■ **CHALLENGE**
Work out how many lines in the data hold the word "prism", and reply with that number only.

☆ ☆ ☆

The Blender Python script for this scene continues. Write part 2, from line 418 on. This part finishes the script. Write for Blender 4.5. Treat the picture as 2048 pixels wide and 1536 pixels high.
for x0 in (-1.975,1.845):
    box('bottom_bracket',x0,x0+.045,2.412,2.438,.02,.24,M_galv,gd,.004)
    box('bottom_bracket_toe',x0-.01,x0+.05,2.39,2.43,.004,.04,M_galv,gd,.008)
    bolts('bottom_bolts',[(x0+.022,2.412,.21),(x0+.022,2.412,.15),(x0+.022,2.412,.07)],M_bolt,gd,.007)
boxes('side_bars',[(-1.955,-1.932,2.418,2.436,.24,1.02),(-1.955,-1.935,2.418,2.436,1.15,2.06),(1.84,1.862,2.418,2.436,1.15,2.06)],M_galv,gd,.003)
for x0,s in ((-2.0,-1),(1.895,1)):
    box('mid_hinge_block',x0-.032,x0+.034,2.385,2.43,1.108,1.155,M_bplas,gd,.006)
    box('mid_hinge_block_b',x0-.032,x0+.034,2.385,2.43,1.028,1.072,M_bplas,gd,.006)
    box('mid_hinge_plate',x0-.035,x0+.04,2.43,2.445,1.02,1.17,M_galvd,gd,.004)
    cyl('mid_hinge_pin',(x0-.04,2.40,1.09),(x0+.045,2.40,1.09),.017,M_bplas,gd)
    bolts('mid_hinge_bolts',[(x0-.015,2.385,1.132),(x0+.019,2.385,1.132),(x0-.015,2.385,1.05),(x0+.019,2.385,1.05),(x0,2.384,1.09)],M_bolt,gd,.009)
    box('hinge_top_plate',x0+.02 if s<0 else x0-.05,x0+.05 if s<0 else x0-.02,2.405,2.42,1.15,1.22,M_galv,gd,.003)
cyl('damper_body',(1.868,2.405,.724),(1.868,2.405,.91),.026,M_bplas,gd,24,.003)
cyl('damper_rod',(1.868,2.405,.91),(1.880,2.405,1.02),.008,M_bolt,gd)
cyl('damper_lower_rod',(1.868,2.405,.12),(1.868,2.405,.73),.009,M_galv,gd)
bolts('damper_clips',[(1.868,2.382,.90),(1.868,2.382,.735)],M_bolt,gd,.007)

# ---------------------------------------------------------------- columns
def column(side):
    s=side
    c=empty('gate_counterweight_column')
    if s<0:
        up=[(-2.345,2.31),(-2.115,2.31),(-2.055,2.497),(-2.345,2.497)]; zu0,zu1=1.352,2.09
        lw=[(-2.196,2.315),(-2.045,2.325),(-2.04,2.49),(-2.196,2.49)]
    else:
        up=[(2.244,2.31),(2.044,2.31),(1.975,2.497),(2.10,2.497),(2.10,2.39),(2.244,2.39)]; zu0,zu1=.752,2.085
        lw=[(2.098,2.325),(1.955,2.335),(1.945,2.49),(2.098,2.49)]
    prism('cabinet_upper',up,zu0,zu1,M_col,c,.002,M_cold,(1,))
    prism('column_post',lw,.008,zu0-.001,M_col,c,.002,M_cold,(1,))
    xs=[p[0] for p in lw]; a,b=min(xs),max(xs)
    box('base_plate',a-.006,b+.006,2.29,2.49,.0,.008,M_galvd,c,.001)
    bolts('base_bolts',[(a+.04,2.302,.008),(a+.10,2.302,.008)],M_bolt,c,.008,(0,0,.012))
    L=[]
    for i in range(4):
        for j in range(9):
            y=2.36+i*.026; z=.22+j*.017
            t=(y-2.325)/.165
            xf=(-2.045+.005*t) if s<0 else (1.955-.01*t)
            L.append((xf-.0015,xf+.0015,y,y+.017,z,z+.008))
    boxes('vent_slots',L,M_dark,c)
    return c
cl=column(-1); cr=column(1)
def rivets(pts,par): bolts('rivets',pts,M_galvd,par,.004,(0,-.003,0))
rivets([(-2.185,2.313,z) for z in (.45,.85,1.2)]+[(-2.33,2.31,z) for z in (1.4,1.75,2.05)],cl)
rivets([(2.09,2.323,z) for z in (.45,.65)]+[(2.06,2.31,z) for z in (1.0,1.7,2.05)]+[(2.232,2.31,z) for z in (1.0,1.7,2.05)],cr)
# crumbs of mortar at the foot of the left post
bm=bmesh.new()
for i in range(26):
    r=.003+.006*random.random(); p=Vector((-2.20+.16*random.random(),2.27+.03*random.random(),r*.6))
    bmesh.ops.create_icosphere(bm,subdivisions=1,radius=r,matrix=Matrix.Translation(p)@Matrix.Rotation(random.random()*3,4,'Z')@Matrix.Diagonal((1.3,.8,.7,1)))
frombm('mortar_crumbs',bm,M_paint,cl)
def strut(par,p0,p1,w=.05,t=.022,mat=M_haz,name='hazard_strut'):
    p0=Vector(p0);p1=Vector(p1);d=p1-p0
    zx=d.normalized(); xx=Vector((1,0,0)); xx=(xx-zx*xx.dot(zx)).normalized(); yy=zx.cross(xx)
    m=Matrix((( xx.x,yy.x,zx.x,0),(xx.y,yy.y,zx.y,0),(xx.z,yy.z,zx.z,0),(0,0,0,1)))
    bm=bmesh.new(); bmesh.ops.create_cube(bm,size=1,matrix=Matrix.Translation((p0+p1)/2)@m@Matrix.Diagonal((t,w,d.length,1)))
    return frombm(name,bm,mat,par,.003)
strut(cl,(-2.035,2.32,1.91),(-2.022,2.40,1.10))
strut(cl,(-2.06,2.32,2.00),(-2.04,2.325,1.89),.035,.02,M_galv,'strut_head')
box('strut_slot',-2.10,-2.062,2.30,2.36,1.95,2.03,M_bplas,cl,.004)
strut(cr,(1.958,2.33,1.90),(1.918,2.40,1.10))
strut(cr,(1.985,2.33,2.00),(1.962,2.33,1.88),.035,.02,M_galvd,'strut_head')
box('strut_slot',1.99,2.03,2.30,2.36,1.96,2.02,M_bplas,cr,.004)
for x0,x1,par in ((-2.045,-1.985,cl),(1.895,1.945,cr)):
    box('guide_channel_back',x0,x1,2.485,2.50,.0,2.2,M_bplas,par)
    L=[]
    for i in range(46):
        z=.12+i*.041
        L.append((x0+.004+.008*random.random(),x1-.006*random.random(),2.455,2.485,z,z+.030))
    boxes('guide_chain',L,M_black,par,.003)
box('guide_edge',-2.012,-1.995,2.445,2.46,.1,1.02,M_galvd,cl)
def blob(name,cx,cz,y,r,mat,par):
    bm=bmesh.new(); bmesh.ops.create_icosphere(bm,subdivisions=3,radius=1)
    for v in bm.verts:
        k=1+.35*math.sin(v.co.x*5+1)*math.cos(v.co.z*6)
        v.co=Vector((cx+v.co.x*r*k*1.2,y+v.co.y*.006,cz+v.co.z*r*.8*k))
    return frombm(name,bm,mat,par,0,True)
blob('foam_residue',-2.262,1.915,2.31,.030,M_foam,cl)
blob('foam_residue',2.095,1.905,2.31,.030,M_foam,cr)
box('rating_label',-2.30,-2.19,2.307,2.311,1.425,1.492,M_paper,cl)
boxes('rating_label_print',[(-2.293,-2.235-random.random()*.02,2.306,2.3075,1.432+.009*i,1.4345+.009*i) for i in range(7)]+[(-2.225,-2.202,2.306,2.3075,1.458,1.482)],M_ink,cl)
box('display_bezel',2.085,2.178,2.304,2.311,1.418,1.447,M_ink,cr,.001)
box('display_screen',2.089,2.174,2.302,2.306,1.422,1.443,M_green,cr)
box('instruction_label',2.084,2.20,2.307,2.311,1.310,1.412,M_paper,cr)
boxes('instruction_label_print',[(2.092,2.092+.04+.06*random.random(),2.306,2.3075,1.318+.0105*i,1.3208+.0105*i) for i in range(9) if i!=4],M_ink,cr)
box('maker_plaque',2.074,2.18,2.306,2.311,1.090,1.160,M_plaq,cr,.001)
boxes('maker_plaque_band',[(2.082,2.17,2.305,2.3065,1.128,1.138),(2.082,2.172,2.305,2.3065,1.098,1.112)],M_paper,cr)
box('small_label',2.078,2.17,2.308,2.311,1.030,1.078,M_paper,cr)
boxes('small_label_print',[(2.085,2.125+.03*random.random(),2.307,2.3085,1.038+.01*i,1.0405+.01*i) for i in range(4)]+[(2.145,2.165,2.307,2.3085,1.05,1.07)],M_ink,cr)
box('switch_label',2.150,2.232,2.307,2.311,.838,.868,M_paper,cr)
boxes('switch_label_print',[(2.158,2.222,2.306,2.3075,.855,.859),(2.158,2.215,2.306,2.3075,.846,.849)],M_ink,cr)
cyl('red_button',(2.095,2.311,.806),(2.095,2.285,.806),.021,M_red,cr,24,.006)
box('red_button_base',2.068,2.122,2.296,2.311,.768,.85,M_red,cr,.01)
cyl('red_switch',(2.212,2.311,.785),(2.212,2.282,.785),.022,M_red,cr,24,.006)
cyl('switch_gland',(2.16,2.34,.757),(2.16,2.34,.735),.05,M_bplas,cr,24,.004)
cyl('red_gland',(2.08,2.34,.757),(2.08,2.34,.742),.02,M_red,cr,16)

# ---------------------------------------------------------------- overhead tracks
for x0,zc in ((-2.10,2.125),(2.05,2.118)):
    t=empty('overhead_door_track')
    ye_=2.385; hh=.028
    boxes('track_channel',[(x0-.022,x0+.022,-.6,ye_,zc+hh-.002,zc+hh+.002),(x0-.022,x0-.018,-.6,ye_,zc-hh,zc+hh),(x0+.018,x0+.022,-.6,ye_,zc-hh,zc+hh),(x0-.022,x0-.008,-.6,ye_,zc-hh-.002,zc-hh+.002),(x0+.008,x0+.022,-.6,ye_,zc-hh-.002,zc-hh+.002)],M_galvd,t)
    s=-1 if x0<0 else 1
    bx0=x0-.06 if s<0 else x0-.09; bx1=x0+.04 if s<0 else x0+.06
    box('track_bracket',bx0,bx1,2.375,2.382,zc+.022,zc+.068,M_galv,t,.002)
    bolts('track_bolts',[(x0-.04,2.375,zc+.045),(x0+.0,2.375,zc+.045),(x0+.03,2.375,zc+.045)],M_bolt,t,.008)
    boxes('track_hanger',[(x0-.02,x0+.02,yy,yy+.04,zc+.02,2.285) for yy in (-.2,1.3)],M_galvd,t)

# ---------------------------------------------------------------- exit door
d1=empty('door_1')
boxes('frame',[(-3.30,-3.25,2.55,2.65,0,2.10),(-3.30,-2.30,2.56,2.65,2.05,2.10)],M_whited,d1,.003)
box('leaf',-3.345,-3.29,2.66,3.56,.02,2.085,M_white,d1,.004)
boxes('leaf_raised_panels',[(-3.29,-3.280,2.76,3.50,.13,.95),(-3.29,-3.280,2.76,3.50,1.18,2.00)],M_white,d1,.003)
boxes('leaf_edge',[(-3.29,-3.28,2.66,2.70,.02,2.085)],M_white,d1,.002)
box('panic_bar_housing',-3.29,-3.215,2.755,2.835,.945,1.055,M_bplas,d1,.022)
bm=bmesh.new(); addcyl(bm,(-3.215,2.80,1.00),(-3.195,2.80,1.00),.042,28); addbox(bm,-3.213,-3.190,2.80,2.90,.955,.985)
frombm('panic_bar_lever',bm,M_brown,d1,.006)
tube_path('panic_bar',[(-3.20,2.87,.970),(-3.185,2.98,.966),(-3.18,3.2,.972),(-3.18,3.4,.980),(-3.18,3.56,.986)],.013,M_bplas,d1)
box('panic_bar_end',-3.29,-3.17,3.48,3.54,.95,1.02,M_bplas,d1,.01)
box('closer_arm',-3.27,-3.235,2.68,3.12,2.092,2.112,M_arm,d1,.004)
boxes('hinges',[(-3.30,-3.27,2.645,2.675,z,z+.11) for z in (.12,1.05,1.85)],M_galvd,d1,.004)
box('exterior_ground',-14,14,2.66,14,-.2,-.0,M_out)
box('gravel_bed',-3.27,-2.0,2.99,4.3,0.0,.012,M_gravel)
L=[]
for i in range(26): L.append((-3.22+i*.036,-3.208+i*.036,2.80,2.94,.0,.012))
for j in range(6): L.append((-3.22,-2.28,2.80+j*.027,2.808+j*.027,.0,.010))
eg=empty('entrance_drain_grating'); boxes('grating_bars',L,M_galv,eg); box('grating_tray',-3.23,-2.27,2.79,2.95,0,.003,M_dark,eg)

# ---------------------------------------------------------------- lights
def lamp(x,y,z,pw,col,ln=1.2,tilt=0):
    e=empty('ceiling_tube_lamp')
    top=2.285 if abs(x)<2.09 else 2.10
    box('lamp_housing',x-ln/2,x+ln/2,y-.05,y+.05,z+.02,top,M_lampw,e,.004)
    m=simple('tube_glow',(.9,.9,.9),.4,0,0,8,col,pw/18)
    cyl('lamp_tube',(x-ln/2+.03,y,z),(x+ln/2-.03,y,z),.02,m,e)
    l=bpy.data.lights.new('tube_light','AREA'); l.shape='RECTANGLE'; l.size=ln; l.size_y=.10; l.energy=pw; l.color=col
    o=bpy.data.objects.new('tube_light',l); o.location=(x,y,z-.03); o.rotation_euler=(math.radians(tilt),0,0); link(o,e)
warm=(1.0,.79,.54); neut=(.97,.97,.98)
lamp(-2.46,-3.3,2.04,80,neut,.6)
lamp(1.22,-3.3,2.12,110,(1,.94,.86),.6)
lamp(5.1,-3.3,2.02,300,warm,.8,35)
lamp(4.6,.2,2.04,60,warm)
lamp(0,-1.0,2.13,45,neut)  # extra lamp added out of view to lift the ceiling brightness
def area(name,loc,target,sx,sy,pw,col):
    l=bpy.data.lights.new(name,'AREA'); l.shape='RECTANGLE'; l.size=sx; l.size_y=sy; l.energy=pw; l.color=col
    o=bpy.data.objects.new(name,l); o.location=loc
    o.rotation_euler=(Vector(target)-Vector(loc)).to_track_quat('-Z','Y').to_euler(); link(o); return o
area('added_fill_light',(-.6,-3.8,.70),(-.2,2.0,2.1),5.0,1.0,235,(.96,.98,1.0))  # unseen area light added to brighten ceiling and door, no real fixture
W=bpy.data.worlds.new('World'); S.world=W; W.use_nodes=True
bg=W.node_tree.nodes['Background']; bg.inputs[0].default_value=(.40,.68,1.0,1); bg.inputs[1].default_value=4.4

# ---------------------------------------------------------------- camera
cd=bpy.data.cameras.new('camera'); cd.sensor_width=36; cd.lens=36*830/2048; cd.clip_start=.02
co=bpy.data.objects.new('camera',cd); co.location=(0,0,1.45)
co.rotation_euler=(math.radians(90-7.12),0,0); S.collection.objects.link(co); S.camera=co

☆ ☆ ☆

■ **SOLVED EXERCISE**
2